## Task goal
Retype all of the listing exactly, passing over any picture you find.

## Data shown

____________________

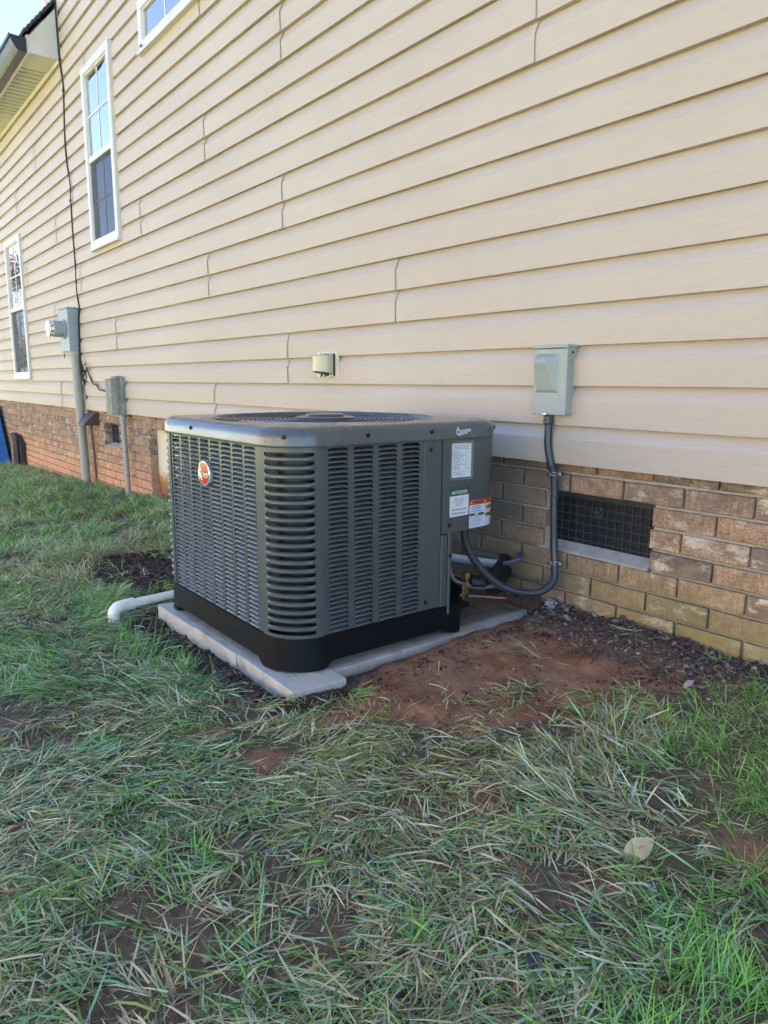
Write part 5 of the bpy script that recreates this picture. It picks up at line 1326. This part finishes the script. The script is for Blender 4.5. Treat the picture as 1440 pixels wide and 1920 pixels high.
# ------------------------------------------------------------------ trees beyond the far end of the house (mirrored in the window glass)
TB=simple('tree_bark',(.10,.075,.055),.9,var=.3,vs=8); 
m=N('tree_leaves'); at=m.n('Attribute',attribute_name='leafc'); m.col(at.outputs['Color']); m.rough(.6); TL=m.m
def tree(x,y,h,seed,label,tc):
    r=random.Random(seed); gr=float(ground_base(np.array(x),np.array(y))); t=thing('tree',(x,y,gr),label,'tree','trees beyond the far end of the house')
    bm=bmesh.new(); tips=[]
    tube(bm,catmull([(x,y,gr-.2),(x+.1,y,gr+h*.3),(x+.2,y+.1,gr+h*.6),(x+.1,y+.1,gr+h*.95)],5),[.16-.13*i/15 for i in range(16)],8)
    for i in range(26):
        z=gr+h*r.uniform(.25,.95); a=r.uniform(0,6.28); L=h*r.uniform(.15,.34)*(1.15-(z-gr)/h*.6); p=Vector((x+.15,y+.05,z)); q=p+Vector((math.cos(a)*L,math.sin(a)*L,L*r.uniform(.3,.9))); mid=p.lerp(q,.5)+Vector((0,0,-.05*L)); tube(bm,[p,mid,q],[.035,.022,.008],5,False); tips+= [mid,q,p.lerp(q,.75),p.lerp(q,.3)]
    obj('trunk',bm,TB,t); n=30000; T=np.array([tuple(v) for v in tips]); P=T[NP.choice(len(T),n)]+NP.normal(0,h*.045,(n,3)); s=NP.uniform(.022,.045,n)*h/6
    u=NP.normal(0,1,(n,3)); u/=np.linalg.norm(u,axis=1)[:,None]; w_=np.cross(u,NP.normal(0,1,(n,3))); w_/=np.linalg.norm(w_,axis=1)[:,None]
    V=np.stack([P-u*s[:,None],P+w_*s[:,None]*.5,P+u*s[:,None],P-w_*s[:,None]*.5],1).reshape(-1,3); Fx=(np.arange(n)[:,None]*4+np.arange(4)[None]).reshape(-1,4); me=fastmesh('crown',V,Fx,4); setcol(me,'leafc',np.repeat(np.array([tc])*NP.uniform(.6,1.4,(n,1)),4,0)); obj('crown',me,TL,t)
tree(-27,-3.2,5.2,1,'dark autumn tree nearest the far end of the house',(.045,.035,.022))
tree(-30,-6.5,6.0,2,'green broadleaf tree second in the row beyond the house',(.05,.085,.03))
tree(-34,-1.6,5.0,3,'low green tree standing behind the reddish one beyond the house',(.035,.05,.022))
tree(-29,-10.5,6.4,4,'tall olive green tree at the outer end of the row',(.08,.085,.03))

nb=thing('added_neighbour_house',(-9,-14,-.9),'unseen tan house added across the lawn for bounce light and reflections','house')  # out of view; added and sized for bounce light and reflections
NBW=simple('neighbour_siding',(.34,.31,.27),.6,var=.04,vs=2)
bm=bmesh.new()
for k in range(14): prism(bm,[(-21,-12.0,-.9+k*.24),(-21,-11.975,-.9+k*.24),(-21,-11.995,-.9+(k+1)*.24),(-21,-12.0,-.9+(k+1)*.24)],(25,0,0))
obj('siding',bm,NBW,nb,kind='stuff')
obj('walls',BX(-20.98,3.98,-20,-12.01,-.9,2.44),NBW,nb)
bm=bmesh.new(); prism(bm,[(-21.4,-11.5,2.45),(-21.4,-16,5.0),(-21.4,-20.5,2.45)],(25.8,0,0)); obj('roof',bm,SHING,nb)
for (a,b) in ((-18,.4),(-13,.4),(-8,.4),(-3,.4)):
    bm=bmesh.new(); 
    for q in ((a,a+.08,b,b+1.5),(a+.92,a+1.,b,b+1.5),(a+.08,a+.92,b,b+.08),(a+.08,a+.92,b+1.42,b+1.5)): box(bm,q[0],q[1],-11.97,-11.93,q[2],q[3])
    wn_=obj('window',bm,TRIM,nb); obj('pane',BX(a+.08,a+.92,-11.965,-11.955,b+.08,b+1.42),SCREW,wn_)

____________________

## Task solution
Write part 5 of the bpy script that recreates this picture. It picks up at line 1326. This part finishes the script. The script is for Blender 4.5. Treat the picture as 1440 pixels wide and 1920 pixels high.
# ------------------------------------------------------------------ trees beyond the far end of the house (mirrored in the window glass)
TB=simple('tree_bark',(.10,.075,.055),.9,var=.3,vs=8); 
m=N('tree_leaves'); at=m.n('Attribute',attribute_name='leafc'); m.col(at.outputs['Color']); m.rough(.6); TL=m.m
def tree(x,y,h,seed,label,tc):
    r=random.Random(seed); gr=float(ground_base(np.array(x),np.array(y))); t=thing('tree',(x,y,gr),label,'tree','trees beyond the far end of the house')
    bm=bmesh.new(); tips=[]
    tube(bm,catmull([(x,y,gr-.2),(x+.1,y,gr+h*.3),(x+.2,y+.1,gr+h*.6),(x+.1,y+.1,gr+h*.95)],5),[.16-.13*i/15 for i in range(16)],8)
    for i in range(26):
        z=gr+h*r.uniform(.25,.95); a=r.uniform(0,6.28); L=h*r.uniform(.15,.34)*(1.15-(z-gr)/h*.6); p=Vector((x+.15,y+.05,z)); q=p+Vector((math.cos(a)*L,math.sin(a)*L,L*r.uniform(.3,.9))); mid=p.lerp(q,.5)+Vector((0,0,-.05*L)); tube(bm,[p,mid,q],[.035,.022,.008],5,False); tips+= [mid,q,p.lerp(q,.75),p.lerp(q,.3)]
    obj('trunk',bm,TB,t); n=30000; T=np.array([tuple(v) for v in tips]); P=T[NP.choice(len(T),n)]+NP.normal(0,h*.045,(n,3)); s=NP.uniform(.022,.045,n)*h/6
    u=NP.normal(0,1,(n,3)); u/=np.linalg.norm(u,axis=1)[:,None]; w_=np.cross(u,NP.normal(0,1,(n,3))); w_/=np.linalg.norm(w_,axis=1)[:,None]
    V=np.stack([P-u*s[:,None],P+w_*s[:,None]*.5,P+u*s[:,None],P-w_*s[:,None]*.5],1).reshape(-1,3); Fx=(np.arange(n)[:,None]*4+np.arange(4)[None]).reshape(-1,4); me=fastmesh('crown',V,Fx,4); setcol(me,'leafc',np.repeat(np.array([tc])*NP.uniform(.6,1.4,(n,1)),4,0)); obj('crown',me,TL,t)
tree(-27,-3.2,5.2,1,'dark autumn tree nearest the far end of the house',(.045,.035,.022))
tree(-30,-6.5,6.0,2,'green broadleaf tree second in the row beyond the house',(.05,.085,.03))
tree(-34,-1.6,5.0,3,'low green tree standing behind the reddish one beyond the house',(.035,.05,.022))
tree(-29,-10.5,6.4,4,'tall olive green tree at the outer end of the row',(.08,.085,.03))

nb=thing('added_neighbour_house',(-9,-14,-.9),'unseen tan house added across the lawn for bounce light and reflections','house')  # out of view; added and sized for bounce light and reflections
NBW=simple('neighbour_siding',(.34,.31,.27),.6,var=.04,vs=2)
bm=bmesh.new()
for k in range(14): prism(bm,[(-21,-12.0,-.9+k*.24),(-21,-11.975,-.9+k*.24),(-21,-11.995,-.9+(k+1)*.24),(-21,-12.0,-.9+(k+1)*.24)],(25,0,0))
obj('siding',bm,NBW,nb,kind='stuff')
obj('walls',BX(-20.98,3.98,-20,-12.01,-.9,2.44),NBW,nb)
bm=bmesh.new(); prism(bm,[(-21.4,-11.5,2.45),(-21.4,-16,5.0),(-21.4,-20.5,2.45)],(25.8,0,0)); obj('roof',bm,SHING,nb)
for (a,b) in ((-18,.4),(-13,.4),(-8,.4),(-3,.4)):
    bm=bmesh.new(); 
    for q in ((a,a+.08,b,b+1.5),(a+.92,a+1.,b,b+1.5),(a+.08,a+.92,b,b+.08),(a+.08,a+.92,b+1.42,b+1.5)): box(bm,q[0],q[1],-11.97,-11.93,q[2],q[3])
    wn_=obj('window',bm,TRIM,nb); obj('pane',BX(a+.08,a+.92,-11.965,-11.955,b+.08,b+1.42),SCREW,wn_)